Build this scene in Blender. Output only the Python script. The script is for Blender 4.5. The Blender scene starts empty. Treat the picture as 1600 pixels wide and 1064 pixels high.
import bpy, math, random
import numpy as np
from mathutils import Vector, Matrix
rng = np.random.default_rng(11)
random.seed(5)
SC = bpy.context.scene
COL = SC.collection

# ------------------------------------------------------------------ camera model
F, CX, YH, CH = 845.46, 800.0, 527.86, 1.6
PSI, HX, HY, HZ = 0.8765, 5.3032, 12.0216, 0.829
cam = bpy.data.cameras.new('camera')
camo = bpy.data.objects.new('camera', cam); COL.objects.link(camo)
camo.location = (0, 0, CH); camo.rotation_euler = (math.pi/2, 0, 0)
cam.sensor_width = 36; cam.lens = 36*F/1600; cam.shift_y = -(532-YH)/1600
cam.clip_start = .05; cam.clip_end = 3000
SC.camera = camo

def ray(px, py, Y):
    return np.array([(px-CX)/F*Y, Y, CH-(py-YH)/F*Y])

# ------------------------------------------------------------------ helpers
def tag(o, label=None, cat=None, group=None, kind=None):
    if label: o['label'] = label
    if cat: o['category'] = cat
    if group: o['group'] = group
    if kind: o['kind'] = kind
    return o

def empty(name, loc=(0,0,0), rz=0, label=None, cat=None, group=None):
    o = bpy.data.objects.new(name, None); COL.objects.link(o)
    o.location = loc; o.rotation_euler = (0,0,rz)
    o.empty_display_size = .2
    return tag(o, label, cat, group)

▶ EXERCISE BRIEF
Quote the data above in full, changing nothing.

▶ WRITTEN SOLUTION
Build this scene in Blender. Output only the Python script. The script is for Blender 4.5. The Blender scene starts empty. Treat the picture as 1600 pixels wide and 1064 pixels high.
import bpy, math, random
import numpy as np
from mathutils import Vector, Matrix
rng = np.random.default_rng(11)
random.seed(5)
SC = bpy.context.scene
COL = SC.collection

# ------------------------------------------------------------------ camera model
F, CX, YH, CH = 845.46, 800.0, 527.86, 1.6
PSI, HX, HY, HZ = 0.8765, 5.3032, 12.0216, 0.829
cam = bpy.data.cameras.new('camera')
camo = bpy.data.objects.new('camera', cam); COL.objects.link(camo)
camo.location = (0, 0, CH); camo.rotation_euler = (math.pi/2, 0, 0)
cam.sensor_width = 36; cam.lens = 36*F/1600; cam.shift_y = -(532-YH)/1600
cam.clip_start = .05; cam.clip_end = 3000
SC.camera = camo

def ray(px, py, Y):
    return np.array([(px-CX)/F*Y, Y, CH-(py-YH)/F*Y])

# ------------------------------------------------------------------ helpers
def tag(o, label=None, cat=None, group=None, kind=None):
    if label: o['label'] = label
    if cat: o['category'] = cat
    if group: o['group'] = group
    if kind: o['kind'] = kind
    return o

def empty(name, loc=(0,0,0), rz=0, label=None, cat=None, group=None):
    o = bpy.data.objects.new(name, None); COL.objects.link(o)
    o.location = loc; o.rotation_euler = (0,0,rz)
    o.empty_display_size = .2
    return tag(o, label, cat, group)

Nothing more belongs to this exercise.